(Records with scene code)
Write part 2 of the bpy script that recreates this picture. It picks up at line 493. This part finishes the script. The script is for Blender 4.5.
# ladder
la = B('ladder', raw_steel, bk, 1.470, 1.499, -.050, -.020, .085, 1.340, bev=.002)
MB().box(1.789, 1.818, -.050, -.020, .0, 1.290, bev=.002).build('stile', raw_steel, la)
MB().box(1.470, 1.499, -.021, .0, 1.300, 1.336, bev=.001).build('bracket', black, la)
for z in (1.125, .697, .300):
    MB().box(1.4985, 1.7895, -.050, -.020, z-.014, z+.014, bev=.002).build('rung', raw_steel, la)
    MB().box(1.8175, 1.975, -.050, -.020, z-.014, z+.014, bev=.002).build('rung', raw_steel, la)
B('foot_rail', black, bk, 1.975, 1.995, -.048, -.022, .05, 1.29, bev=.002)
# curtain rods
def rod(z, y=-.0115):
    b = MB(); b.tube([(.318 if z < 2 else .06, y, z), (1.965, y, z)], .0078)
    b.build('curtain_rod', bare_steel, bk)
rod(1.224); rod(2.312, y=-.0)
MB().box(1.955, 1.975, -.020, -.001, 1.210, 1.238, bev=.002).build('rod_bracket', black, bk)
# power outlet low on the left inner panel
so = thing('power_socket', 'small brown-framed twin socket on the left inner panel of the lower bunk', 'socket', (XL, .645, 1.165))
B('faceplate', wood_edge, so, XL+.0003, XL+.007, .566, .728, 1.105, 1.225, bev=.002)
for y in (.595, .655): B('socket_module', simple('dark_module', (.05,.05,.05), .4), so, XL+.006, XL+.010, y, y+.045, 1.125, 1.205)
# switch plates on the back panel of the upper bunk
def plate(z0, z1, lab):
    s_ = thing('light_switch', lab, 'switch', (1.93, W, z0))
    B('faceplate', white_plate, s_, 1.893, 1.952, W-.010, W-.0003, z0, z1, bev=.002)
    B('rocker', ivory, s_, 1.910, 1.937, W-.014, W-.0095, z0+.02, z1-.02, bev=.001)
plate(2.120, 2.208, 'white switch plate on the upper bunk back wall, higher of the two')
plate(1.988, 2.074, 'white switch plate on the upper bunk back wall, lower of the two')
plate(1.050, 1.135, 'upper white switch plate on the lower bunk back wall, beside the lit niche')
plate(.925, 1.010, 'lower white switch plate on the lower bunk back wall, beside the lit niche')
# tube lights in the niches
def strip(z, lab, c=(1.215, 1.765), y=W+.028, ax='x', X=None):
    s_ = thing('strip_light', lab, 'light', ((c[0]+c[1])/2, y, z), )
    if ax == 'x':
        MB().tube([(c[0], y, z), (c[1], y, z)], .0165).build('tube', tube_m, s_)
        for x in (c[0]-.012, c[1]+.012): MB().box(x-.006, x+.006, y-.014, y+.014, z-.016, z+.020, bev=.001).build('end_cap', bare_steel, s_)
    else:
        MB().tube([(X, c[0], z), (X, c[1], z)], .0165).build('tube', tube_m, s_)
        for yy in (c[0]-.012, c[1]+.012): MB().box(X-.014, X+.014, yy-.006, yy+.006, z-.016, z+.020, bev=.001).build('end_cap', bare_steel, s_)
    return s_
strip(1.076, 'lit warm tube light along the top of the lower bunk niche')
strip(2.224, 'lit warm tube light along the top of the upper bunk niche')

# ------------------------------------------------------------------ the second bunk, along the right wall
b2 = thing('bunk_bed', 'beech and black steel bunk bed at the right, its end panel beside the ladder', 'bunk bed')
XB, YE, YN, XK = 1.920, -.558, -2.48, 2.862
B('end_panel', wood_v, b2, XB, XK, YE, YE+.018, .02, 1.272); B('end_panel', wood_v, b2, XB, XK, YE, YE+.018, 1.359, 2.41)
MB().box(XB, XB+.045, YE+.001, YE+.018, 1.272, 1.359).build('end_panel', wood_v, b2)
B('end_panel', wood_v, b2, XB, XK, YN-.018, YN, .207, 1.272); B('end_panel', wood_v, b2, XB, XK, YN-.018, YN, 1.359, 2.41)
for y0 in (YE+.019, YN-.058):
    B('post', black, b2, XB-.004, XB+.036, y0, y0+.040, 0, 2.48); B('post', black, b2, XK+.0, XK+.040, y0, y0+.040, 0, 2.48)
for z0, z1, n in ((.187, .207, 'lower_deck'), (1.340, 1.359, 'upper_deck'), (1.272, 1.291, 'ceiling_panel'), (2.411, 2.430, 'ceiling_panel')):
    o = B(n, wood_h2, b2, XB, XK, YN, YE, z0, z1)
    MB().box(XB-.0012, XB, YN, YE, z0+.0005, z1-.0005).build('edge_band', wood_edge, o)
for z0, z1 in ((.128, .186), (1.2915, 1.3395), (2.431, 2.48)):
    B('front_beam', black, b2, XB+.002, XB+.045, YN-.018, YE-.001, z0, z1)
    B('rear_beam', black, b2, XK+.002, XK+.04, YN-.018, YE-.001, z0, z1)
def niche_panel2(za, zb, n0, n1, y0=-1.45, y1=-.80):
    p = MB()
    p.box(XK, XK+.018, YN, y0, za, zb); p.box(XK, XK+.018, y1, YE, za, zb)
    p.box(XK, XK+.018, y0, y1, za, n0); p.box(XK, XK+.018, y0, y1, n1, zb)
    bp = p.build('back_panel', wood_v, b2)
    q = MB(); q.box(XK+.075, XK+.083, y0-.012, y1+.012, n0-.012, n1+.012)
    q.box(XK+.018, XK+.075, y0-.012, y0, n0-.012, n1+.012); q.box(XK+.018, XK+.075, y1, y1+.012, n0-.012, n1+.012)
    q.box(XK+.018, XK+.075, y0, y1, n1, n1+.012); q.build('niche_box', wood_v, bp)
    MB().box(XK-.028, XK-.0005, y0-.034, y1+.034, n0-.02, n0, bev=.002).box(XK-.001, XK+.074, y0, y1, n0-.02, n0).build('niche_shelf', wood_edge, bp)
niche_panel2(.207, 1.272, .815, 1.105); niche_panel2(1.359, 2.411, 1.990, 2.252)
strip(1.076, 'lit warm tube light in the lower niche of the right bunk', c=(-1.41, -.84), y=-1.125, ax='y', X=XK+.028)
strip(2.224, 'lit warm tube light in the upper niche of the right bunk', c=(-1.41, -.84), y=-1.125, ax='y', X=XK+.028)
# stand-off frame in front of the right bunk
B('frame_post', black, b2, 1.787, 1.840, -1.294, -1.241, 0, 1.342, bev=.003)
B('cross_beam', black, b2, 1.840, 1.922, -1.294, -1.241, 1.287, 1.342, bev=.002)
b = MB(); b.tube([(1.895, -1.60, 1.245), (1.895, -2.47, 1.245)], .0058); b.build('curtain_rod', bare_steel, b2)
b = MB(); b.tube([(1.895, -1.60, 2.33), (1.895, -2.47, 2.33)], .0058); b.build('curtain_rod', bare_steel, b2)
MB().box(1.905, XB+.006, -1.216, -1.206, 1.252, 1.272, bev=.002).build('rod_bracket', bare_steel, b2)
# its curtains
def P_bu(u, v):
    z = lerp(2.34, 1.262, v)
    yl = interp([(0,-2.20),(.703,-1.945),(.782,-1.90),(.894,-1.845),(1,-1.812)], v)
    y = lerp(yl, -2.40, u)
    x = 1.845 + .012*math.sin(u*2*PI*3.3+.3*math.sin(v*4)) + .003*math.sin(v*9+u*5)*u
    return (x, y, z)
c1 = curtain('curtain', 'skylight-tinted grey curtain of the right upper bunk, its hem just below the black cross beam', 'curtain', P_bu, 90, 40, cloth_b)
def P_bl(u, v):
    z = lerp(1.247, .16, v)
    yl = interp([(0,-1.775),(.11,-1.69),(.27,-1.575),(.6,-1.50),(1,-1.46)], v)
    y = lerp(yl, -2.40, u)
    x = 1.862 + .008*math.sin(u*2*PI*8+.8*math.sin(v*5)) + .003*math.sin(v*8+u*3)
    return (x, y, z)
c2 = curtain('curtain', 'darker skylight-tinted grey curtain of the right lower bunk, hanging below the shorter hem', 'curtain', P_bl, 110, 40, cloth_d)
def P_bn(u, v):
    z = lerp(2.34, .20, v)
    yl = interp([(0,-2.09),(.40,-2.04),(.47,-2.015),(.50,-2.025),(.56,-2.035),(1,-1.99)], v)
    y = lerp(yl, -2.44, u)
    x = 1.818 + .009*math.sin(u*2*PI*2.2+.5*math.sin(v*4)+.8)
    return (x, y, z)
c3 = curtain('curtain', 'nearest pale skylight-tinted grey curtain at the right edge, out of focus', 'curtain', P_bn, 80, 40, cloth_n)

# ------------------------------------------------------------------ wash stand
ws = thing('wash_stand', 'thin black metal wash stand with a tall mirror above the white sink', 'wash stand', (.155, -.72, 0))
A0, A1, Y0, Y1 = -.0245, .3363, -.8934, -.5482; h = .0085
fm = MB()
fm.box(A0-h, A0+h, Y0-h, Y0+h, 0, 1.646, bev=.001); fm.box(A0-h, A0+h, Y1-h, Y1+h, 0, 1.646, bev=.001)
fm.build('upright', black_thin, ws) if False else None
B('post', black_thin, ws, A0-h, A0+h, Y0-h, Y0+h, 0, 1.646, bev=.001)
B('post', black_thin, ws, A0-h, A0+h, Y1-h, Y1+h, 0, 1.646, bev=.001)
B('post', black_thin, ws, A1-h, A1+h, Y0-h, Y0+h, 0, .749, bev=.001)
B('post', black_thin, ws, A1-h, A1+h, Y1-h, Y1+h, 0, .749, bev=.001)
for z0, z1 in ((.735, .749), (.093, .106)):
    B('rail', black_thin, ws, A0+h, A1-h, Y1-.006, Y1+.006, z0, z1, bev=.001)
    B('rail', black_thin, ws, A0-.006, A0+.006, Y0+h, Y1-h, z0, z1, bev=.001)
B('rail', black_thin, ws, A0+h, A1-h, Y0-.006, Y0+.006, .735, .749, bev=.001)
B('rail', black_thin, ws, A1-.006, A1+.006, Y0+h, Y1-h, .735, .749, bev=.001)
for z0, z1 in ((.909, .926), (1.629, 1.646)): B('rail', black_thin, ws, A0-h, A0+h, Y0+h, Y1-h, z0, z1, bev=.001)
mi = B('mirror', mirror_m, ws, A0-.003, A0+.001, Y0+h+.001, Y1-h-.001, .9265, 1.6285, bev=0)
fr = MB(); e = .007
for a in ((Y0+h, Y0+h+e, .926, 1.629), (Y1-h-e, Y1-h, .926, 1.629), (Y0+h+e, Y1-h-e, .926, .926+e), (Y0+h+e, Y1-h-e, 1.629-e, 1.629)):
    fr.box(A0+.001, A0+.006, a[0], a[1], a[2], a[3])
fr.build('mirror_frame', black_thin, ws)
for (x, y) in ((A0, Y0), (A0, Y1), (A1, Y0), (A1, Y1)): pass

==

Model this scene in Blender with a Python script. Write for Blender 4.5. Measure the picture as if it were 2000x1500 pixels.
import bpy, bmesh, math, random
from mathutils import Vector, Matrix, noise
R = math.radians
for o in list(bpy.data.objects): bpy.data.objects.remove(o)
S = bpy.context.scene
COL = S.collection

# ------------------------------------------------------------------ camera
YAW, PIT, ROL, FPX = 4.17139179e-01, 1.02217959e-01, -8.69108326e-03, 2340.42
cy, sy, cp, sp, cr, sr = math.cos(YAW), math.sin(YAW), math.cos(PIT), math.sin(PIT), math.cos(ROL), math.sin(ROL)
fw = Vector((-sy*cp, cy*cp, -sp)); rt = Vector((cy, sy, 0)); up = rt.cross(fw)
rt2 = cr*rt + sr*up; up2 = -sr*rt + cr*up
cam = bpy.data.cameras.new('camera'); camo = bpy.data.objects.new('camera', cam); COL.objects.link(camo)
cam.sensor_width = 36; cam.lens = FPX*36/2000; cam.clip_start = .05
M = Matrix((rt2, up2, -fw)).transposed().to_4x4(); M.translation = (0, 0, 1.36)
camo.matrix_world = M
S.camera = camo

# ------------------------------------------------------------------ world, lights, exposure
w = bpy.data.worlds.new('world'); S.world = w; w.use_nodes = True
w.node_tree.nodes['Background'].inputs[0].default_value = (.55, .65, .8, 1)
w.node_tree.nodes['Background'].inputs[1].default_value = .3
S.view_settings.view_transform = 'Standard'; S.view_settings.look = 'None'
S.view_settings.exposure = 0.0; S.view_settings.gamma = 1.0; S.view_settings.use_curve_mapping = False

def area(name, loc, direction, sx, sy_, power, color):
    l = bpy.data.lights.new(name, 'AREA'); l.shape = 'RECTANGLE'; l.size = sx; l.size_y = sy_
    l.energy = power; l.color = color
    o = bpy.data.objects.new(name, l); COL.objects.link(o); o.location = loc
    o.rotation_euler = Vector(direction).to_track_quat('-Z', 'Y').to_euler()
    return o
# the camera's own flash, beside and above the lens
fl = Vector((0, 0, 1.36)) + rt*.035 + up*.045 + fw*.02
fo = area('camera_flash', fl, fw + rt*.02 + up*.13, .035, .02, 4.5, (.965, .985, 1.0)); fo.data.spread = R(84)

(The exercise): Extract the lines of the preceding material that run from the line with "Model this scene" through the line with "S.camera = camo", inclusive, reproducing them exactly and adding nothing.

(Finished answer):
Model this scene in Blender with a Python script. Write for Blender 4.5. Measure the picture as if it were 2000x1500 pixels.
import bpy, bmesh, math, random
from mathutils import Vector, Matrix, noise
R = math.radians
for o in list(bpy.data.objects): bpy.data.objects.remove(o)
S = bpy.context.scene
COL = S.collection

# ------------------------------------------------------------------ camera
YAW, PIT, ROL, FPX = 4.17139179e-01, 1.02217959e-01, -8.69108326e-03, 2340.42
cy, sy, cp, sp, cr, sr = math.cos(YAW), math.sin(YAW), math.cos(PIT), math.sin(PIT), math.cos(ROL), math.sin(ROL)
fw = Vector((-sy*cp, cy*cp, -sp)); rt = Vector((cy, sy, 0)); up = rt.cross(fw)
rt2 = cr*rt + sr*up; up2 = -sr*rt + cr*up
cam = bpy.data.cameras.new('camera'); camo = bpy.data.objects.new('camera', cam); COL.objects.link(camo)
cam.sensor_width = 36; cam.lens = FPX*36/2000; cam.clip_start = .05
M = Matrix((rt2, up2, -fw)).transposed().to_4x4(); M.translation = (0, 0, 1.36)
camo.matrix_world = M
S.camera = camo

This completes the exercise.